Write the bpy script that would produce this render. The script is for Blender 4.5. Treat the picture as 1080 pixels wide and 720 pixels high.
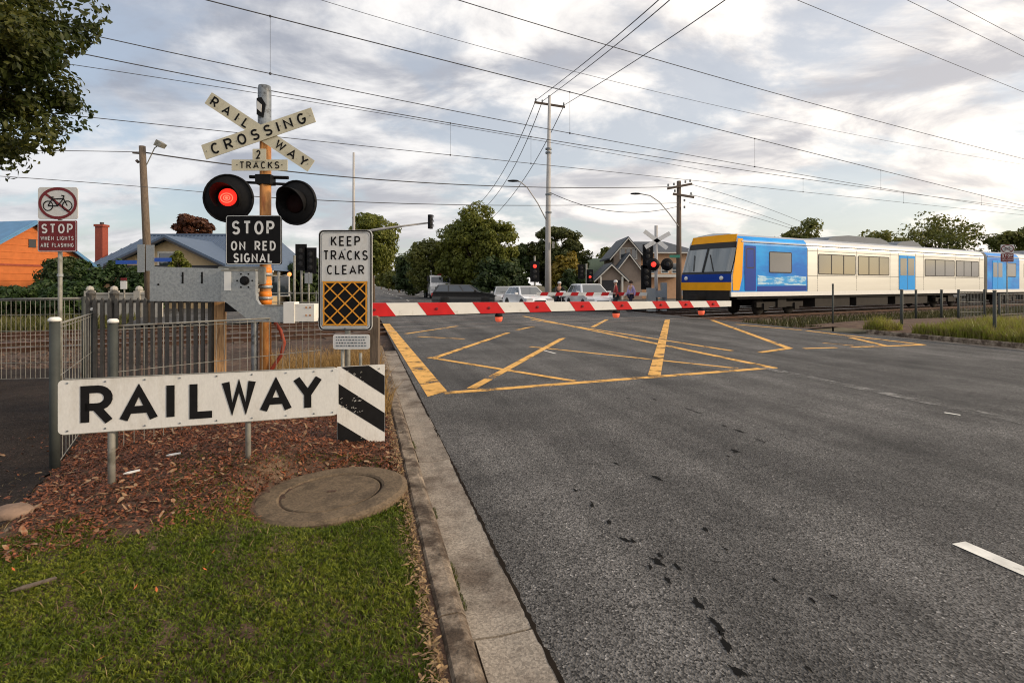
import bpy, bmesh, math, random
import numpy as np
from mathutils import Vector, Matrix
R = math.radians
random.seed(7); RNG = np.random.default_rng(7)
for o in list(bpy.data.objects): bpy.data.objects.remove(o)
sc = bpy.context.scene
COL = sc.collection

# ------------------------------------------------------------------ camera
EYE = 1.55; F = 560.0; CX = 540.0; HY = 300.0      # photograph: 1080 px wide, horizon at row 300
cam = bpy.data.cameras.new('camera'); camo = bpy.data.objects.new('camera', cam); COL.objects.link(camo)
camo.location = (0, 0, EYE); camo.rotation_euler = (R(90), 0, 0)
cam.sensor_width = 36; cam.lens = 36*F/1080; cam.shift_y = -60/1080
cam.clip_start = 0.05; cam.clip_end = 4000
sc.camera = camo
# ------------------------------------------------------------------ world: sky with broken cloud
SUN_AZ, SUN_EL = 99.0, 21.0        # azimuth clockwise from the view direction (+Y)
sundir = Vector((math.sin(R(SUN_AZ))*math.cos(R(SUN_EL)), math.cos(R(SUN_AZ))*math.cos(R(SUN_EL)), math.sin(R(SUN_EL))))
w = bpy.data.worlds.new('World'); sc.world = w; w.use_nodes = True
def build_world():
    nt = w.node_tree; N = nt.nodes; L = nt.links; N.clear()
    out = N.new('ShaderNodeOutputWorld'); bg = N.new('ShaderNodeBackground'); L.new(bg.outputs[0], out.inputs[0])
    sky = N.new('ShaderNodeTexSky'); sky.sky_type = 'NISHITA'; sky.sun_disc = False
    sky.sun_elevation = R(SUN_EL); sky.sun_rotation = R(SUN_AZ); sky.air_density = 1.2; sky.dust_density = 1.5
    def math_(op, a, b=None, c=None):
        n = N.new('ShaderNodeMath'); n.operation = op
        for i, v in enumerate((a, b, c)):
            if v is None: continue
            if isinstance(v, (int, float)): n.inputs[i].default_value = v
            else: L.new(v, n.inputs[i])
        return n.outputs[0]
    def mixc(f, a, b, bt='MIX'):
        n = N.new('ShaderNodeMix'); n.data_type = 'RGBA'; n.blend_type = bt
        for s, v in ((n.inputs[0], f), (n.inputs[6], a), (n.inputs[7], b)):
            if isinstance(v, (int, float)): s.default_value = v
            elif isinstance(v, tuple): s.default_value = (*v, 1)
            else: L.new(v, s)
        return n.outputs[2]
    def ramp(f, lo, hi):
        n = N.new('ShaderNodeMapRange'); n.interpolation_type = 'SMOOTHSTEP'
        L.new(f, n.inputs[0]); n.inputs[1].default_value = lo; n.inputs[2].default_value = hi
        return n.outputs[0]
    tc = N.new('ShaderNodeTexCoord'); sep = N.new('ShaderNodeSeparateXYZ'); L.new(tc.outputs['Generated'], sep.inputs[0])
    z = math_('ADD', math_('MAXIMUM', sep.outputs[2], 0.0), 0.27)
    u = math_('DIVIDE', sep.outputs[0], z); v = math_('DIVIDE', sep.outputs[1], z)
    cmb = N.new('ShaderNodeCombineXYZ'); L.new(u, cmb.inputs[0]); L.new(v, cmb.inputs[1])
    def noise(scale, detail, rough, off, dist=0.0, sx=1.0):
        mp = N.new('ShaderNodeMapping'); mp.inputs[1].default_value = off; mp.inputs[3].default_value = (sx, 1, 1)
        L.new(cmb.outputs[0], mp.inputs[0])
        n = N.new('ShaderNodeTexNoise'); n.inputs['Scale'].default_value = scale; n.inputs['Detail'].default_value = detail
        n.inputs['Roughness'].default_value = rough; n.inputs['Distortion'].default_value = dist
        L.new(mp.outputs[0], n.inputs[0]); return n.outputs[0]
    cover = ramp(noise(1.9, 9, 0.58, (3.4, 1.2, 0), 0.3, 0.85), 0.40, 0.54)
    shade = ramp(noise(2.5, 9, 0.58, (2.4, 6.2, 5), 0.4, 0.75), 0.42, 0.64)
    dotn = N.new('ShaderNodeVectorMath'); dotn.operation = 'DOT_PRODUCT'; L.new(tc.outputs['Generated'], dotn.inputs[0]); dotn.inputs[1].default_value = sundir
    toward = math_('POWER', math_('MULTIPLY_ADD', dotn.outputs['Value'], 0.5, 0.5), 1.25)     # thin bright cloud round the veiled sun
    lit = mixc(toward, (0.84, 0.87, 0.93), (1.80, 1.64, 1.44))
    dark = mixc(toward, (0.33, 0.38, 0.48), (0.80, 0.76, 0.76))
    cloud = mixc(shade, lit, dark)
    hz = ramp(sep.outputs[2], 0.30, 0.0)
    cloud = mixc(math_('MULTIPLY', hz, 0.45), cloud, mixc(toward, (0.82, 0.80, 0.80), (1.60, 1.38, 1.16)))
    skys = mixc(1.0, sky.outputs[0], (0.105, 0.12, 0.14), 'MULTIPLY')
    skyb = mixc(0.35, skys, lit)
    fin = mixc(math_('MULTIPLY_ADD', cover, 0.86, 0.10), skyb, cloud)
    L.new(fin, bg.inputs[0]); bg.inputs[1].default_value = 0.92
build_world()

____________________

[WHAT YOU WILL DO] Transcribe the whole listing exactly. Pictures are excluded.

[FINAL RESULT]
Write the bpy script that would produce this render. The script is for Blender 4.5. Treat the picture as 1080 pixels wide and 720 pixels high.
import bpy, bmesh, math, random
import numpy as np
from mathutils import Vector, Matrix
R = math.radians
random.seed(7); RNG = np.random.default_rng(7)
for o in list(bpy.data.objects): bpy.data.objects.remove(o)
sc = bpy.context.scene
COL = sc.collection

# ------------------------------------------------------------------ camera
EYE = 1.55; F = 560.0; CX = 540.0; HY = 300.0      # photograph: 1080 px wide, horizon at row 300
cam = bpy.data.cameras.new('camera'); camo = bpy.data.objects.new('camera', cam); COL.objects.link(camo)
camo.location = (0, 0, EYE); camo.rotation_euler = (R(90), 0, 0)
cam.sensor_width = 36; cam.lens = 36*F/1080; cam.shift_y = -60/1080
cam.clip_start = 0.05; cam.clip_end = 4000
sc.camera = camo
# ------------------------------------------------------------------ world: sky with broken cloud
SUN_AZ, SUN_EL = 99.0, 21.0        # azimuth clockwise from the view direction (+Y)
sundir = Vector((math.sin(R(SUN_AZ))*math.cos(R(SUN_EL)), math.cos(R(SUN_AZ))*math.cos(R(SUN_EL)), math.sin(R(SUN_EL))))
w = bpy.data.worlds.new('World'); sc.world = w; w.use_nodes = True
def build_world():
    nt = w.node_tree; N = nt.nodes; L = nt.links; N.clear()
    out = N.new('ShaderNodeOutputWorld'); bg = N.new('ShaderNodeBackground'); L.new(bg.outputs[0], out.inputs[0])
    sky = N.new('ShaderNodeTexSky'); sky.sky_type = 'NISHITA'; sky.sun_disc = False
    sky.sun_elevation = R(SUN_EL); sky.sun_rotation = R(SUN_AZ); sky.air_density = 1.2; sky.dust_density = 1.5
    def math_(op, a, b=None, c=None):
        n = N.new('ShaderNodeMath'); n.operation = op
        for i, v in enumerate((a, b, c)):
            if v is None: continue
            if isinstance(v, (int, float)): n.inputs[i].default_value = v
            else: L.new(v, n.inputs[i])
        return n.outputs[0]
    def mixc(f, a, b, bt='MIX'):
        n = N.new('ShaderNodeMix'); n.data_type = 'RGBA'; n.blend_type = bt
        for s, v in ((n.inputs[0], f), (n.inputs[6], a), (n.inputs[7], b)):
            if isinstance(v, (int, float)): s.default_value = v
            elif isinstance(v, tuple): s.default_value = (*v, 1)
            else: L.new(v, s)
        return n.outputs[2]
    def ramp(f, lo, hi):
        n = N.new('ShaderNodeMapRange'); n.interpolation_type = 'SMOOTHSTEP'
        L.new(f, n.inputs[0]); n.inputs[1].default_value = lo; n.inputs[2].default_value = hi
        return n.outputs[0]
    tc = N.new('ShaderNodeTexCoord'); sep = N.new('ShaderNodeSeparateXYZ'); L.new(tc.outputs['Generated'], sep.inputs[0])
    z = math_('ADD', math_('MAXIMUM', sep.outputs[2], 0.0), 0.27)
    u = math_('DIVIDE', sep.outputs[0], z); v = math_('DIVIDE', sep.outputs[1], z)
    cmb = N.new('ShaderNodeCombineXYZ'); L.new(u, cmb.inputs[0]); L.new(v, cmb.inputs[1])
    def noise(scale, detail, rough, off, dist=0.0, sx=1.0):
        mp = N.new('ShaderNodeMapping'); mp.inputs[1].default_value = off; mp.inputs[3].default_value = (sx, 1, 1)
        L.new(cmb.outputs[0], mp.inputs[0])
        n = N.new('ShaderNodeTexNoise'); n.inputs['Scale'].default_value = scale; n.inputs['Detail'].default_value = detail
        n.inputs['Roughness'].default_value = rough; n.inputs['Distortion'].default_value = dist
        L.new(mp.outputs[0], n.inputs[0]); return n.outputs[0]
    cover = ramp(noise(1.9, 9, 0.58, (3.4, 1.2, 0), 0.3, 0.85), 0.40, 0.54)
    shade = ramp(noise(2.5, 9, 0.58, (2.4, 6.2, 5), 0.4, 0.75), 0.42, 0.64)
    dotn = N.new('ShaderNodeVectorMath'); dotn.operation = 'DOT_PRODUCT'; L.new(tc.outputs['Generated'], dotn.inputs[0]); dotn.inputs[1].default_value = sundir
    toward = math_('POWER', math_('MULTIPLY_ADD', dotn.outputs['Value'], 0.5, 0.5), 1.25)     # thin bright cloud round the veiled sun
    lit = mixc(toward, (0.84, 0.87, 0.93), (1.80, 1.64, 1.44))
    dark = mixc(toward, (0.33, 0.38, 0.48), (0.80, 0.76, 0.76))
    cloud = mixc(shade, lit, dark)
    hz = ramp(sep.outputs[2], 0.30, 0.0)
    cloud = mixc(math_('MULTIPLY', hz, 0.45), cloud, mixc(toward, (0.82, 0.80, 0.80), (1.60, 1.38, 1.16)))
    skys = mixc(1.0, sky.outputs[0], (0.105, 0.12, 0.14), 'MULTIPLY')
    skyb = mixc(0.35, skys, lit)
    fin = mixc(math_('MULTIPLY_ADD', cover, 0.86, 0.10), skyb, cloud)
    L.new(fin, bg.inputs[0]); bg.inputs[1].default_value = 0.92
build_world()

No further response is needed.